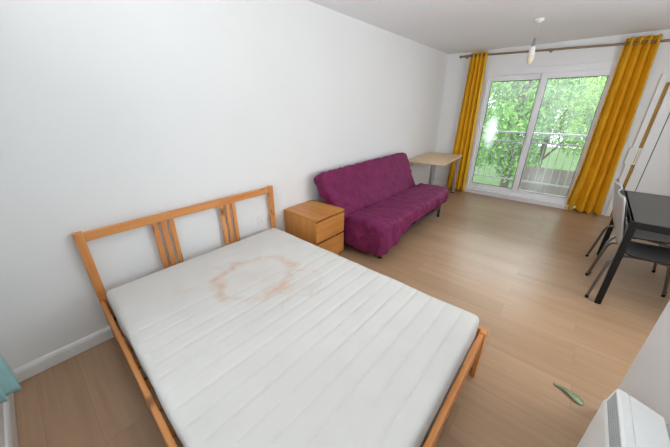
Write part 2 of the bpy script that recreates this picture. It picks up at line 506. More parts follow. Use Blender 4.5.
pane(0.80, 1.50, 0.175, 1.965, LY + 0.065, M_glassL, sL)
pane(1.60, 2.30, 0.175, 1.965, LY + 0.016, M_glassR, sR)
bm = nb()
box(bm, (1.535, LY - 0.03, 0.98), (1.565, LY - 0.004, 1.16), 0.005)
obj('door_handle', bm, M_upvc, sR)
obj('window_sill', box(box(nb(), (WX0 - 0.05, LY - 0.085, 0.045), (WX1 + 0.05, LY + 0.02, 0.083), 0.008), (WX0 - 0.03, LY - 0.065, 0.0), (WX1 + 0.03, LY + 0.005, 0.05)), M_upvc, w1)
bm = nb()   # head trim and trickle vent above the frame
box(bm, (WX0 - 0.02, LY - 0.022, WZ1 - 0.01), (WX1 + 0.02, LY + 0.01, WZ1 + 0.03), 0.004)
obj('head_trim', bm, M_upvc, w1)
bm = nb(); box(bm, (0.84, LY - 0.03, WZ1 - 0.055), (1.42, LY - 0.01, WZ1 - 0.03), 0.004)
obj('trickle_vent', bm, M_upvc, w1)

# ---------------- window_2 (behind the photographer) and added_window (kitchen side, added for its fill lamp): plain frames and glass
w2 = bpy.data.objects.new('window_2', None); col.objects.link(w2); w2['kind'] = 'structure'
bm = nb(); ring_frame(bm, 0.75, 2.55, 0.5, 2.27, NY - 0.09, NY - 0.03, 0.05, 0.05, 0.05, 0.05); box(bm, (1.62, NY - 0.09, 0.54), (1.68, NY - 0.03, 2.23))
obj('window_frame', bm, M_upvc, w2)
obj('glass_pane', bx((0.79, NY - 0.065, 0.54), (2.51, NY - 0.057, 2.23)), M_glass, w2)
w3 = bpy.data.objects.new('added_window', None); col.objects.link(w3); w3['kind'] = 'structure'
bm = nb()
box(bm, (XR + 0.03, 1.85, 1.0), (XR + 0.09, 1.90, 2.1)); box(bm, (XR + 0.03, 3.30, 1.0), (XR + 0.09, 3.35, 2.1))
box(bm, (XR + 0.03, 1.90, 1.0), (XR + 0.09, 3.30, 1.05)); box(bm, (XR + 0.03, 1.90, 2.05), (XR + 0.09, 3.30, 2.1))
obj('window_frame', bm, M_upvc, w3)

# ---------------- door_2: white fire door frame right of the curtain, brown seal strip, white leaf
M_seal = plain('brown_seal_strip', srgb(168, 126, 48), 0.6)
d2 = bpy.data.objects.new('door_2', None); col.objects.link(d2); d2['kind'] = 'structure'
DX = 2.812
bm = nb()
box(bm, (DX, LY - 0.03, 0), (DX + 0.062, LY, 1.955), 0.004)
box(bm, (DX + 0.062, LY - 0.03, 1.865), (3.92, LY, 1.955), 0.004)
obj('door_frame', bm, M_trim, d2)
bm = nb(); box(bm, (DX + 0.10, LY - 0.042, 0), (DX + 0.205, LY, 1.865), 0.004)
obj('door_lining', bm, M_trim, d2)
bm = nb(); box(bm, (DX + 0.062, LY - 0.012, 0.0), (DX + 0.10, LY, 0.80)); box(bm, (DX + 0.062, LY - 0.012, 1.03), (DX + 0.10, LY, 1.85))
obj('seal_strip', bm, M_seal, d2)
bm = nb(); box(bm, (DX - 0.022, LY - 0.036, 0.80), (DX + 0.112, LY - 0.004, 1.03), 0.003)
sp = obj('strike_plate', bm, M_plastic, d2)
bm = nb(); box(bm, (DX + 0.070, LY - 0.0375, 0.82), (DX + 0.076, LY - 0.035, 1.01)); box(bm, (DX + 0.088, LY - 0.0375, 0.82), (DX + 0.092, LY - 0.035, 1.01))
obj('latch_slot', bm, M_seal, sp)
obj('door_gap', bx((DX + 0.205, LY - 0.010, 0), (DX + 0.216, LY, 1.865)), M_gasket, d2)
obj('door_leaf', bx((DX + 0.216, LY - 0.025, 0.006), (3.90, LY, 1.862), 0.003), M_trim, d2)

# ================================================================ outside the balcony door
M_concrete = plain('balcony_concrete', (0.42, 0.41, 0.39, 1), 0.85, var=0.15, nscale=5)
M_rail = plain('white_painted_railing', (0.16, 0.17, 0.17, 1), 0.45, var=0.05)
o = struct('balcony_slab', bx((0.1, LY + 0.20, -0.25), (3.0, 6.25, 0.02)), M_concrete)
RYY = 6.05
rt = thing('balcony_railing', 'white metal balcony railing with upright bars outside the glass door', 'railing', (1.55, RYY, 0.02))
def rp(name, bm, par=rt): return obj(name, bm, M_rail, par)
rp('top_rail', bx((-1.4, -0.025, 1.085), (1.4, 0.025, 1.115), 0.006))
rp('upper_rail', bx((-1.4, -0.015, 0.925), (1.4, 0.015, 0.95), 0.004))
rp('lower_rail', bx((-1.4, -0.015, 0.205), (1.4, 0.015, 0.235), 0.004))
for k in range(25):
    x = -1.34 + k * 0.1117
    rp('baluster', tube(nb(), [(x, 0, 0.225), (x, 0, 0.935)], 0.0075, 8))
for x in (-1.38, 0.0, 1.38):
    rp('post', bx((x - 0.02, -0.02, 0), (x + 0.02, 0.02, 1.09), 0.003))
M_grass = plain('lawn', srgb(62, 96, 40), 0.9, var=0.3, nscale=2)
struct('ground', bx((-30, 6.6, -2.7), (30, 40, -2.5)), M_grass)
M_fence = wood('weathered_fence_boards', srgb(86, 76, 68), srgb(64, 57, 50), 2, 0.9, 0.6, False)
ft = thing('garden_fence', 'weathered brown board fence beyond the balcony below the trees', 'fence', (4.6, 9.6, -2.5))
bm = nb()
for k in range(60):
    x = -3.6 + k * 0.12
    box(bm, (x, -0.012 + 0.012 * (k % 2), 0.05), (x + 0.115, 0.012 + 0.012 * (k % 2), 2.46))
obj('board_panel', bm, M_fence, ft)
for x in (-3.6, -1.2, 1.2, 3.55):
    obj('post', bx((x, 0.02, 0), (x + 0.1, 0.12, 2.52)), M_fence, ft)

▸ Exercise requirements
Take the listing above and restate it word for word, without its pictures.

▸ Exercise response
Write part 2 of the bpy script that recreates this picture. It picks up at line 506. More parts follow. Use Blender 4.5.
pane(0.80, 1.50, 0.175, 1.965, LY + 0.065, M_glassL, sL)
pane(1.60, 2.30, 0.175, 1.965, LY + 0.016, M_glassR, sR)
bm = nb()
box(bm, (1.535, LY - 0.03, 0.98), (1.565, LY - 0.004, 1.16), 0.005)
obj('door_handle', bm, M_upvc, sR)
obj('window_sill', box(box(nb(), (WX0 - 0.05, LY - 0.085, 0.045), (WX1 + 0.05, LY + 0.02, 0.083), 0.008), (WX0 - 0.03, LY - 0.065, 0.0), (WX1 + 0.03, LY + 0.005, 0.05)), M_upvc, w1)
bm = nb()   # head trim and trickle vent above the frame
box(bm, (WX0 - 0.02, LY - 0.022, WZ1 - 0.01), (WX1 + 0.02, LY + 0.01, WZ1 + 0.03), 0.004)
obj('head_trim', bm, M_upvc, w1)
bm = nb(); box(bm, (0.84, LY - 0.03, WZ1 - 0.055), (1.42, LY - 0.01, WZ1 - 0.03), 0.004)
obj('trickle_vent', bm, M_upvc, w1)

# ---------------- window_2 (behind the photographer) and added_window (kitchen side, added for its fill lamp): plain frames and glass
w2 = bpy.data.objects.new('window_2', None); col.objects.link(w2); w2['kind'] = 'structure'
bm = nb(); ring_frame(bm, 0.75, 2.55, 0.5, 2.27, NY - 0.09, NY - 0.03, 0.05, 0.05, 0.05, 0.05); box(bm, (1.62, NY - 0.09, 0.54), (1.68, NY - 0.03, 2.23))
obj('window_frame', bm, M_upvc, w2)
obj('glass_pane', bx((0.79, NY - 0.065, 0.54), (2.51, NY - 0.057, 2.23)), M_glass, w2)
w3 = bpy.data.objects.new('added_window', None); col.objects.link(w3); w3['kind'] = 'structure'
bm = nb()
box(bm, (XR + 0.03, 1.85, 1.0), (XR + 0.09, 1.90, 2.1)); box(bm, (XR + 0.03, 3.30, 1.0), (XR + 0.09, 3.35, 2.1))
box(bm, (XR + 0.03, 1.90, 1.0), (XR + 0.09, 3.30, 1.05)); box(bm, (XR + 0.03, 1.90, 2.05), (XR + 0.09, 3.30, 2.1))
obj('window_frame', bm, M_upvc, w3)

# ---------------- door_2: white fire door frame right of the curtain, brown seal strip, white leaf
M_seal = plain('brown_seal_strip', srgb(168, 126, 48), 0.6)
d2 = bpy.data.objects.new('door_2', None); col.objects.link(d2); d2['kind'] = 'structure'
DX = 2.812
bm = nb()
box(bm, (DX, LY - 0.03, 0), (DX + 0.062, LY, 1.955), 0.004)
box(bm, (DX + 0.062, LY - 0.03, 1.865), (3.92, LY, 1.955), 0.004)
obj('door_frame', bm, M_trim, d2)
bm = nb(); box(bm, (DX + 0.10, LY - 0.042, 0), (DX + 0.205, LY, 1.865), 0.004)
obj('door_lining', bm, M_trim, d2)
bm = nb(); box(bm, (DX + 0.062, LY - 0.012, 0.0), (DX + 0.10, LY, 0.80)); box(bm, (DX + 0.062, LY - 0.012, 1.03), (DX + 0.10, LY, 1.85))
obj('seal_strip', bm, M_seal, d2)
bm = nb(); box(bm, (DX - 0.022, LY - 0.036, 0.80), (DX + 0.112, LY - 0.004, 1.03), 0.003)
sp = obj('strike_plate', bm, M_plastic, d2)
bm = nb(); box(bm, (DX + 0.070, LY - 0.0375, 0.82), (DX + 0.076, LY - 0.035, 1.01)); box(bm, (DX + 0.088, LY - 0.0375, 0.82), (DX + 0.092, LY - 0.035, 1.01))
obj('latch_slot', bm, M_seal, sp)
obj('door_gap', bx((DX + 0.205, LY - 0.010, 0), (DX + 0.216, LY, 1.865)), M_gasket, d2)
obj('door_leaf', bx((DX + 0.216, LY - 0.025, 0.006), (3.90, LY, 1.862), 0.003), M_trim, d2)

# ================================================================ outside the balcony door
M_concrete = plain('balcony_concrete', (0.42, 0.41, 0.39, 1), 0.85, var=0.15, nscale=5)
M_rail = plain('white_painted_railing', (0.16, 0.17, 0.17, 1), 0.45, var=0.05)
o = struct('balcony_slab', bx((0.1, LY + 0.20, -0.25), (3.0, 6.25, 0.02)), M_concrete)
RYY = 6.05
rt = thing('balcony_railing', 'white metal balcony railing with upright bars outside the glass door', 'railing', (1.55, RYY, 0.02))
def rp(name, bm, par=rt): return obj(name, bm, M_rail, par)
rp('top_rail', bx((-1.4, -0.025, 1.085), (1.4, 0.025, 1.115), 0.006))
rp('upper_rail', bx((-1.4, -0.015, 0.925), (1.4, 0.015, 0.95), 0.004))
rp('lower_rail', bx((-1.4, -0.015, 0.205), (1.4, 0.015, 0.235), 0.004))
for k in range(25):
    x = -1.34 + k * 0.1117
    rp('baluster', tube(nb(), [(x, 0, 0.225), (x, 0, 0.935)], 0.0075, 8))
for x in (-1.38, 0.0, 1.38):
    rp('post', bx((x - 0.02, -0.02, 0), (x + 0.02, 0.02, 1.09), 0.003))
M_grass = plain('lawn', srgb(62, 96, 40), 0.9, var=0.3, nscale=2)
struct('ground', bx((-30, 6.6, -2.7), (30, 40, -2.5)), M_grass)
M_fence = wood('weathered_fence_boards', srgb(86, 76, 68), srgb(64, 57, 50), 2, 0.9, 0.6, False)
ft = thing('garden_fence', 'weathered brown board fence beyond the balcony below the trees', 'fence', (4.6, 9.6, -2.5))
bm = nb()
for k in range(60):
    x = -3.6 + k * 0.12
    box(bm, (x, -0.012 + 0.012 * (k % 2), 0.05), (x + 0.115, 0.012 + 0.012 * (k % 2), 2.46))
obj('board_panel', bm, M_fence, ft)
for x in (-3.6, -1.2, 1.2, 3.55):
    obj('post', bx((x, 0.02, 0), (x + 0.1, 0.12, 2.52)), M_fence, ft)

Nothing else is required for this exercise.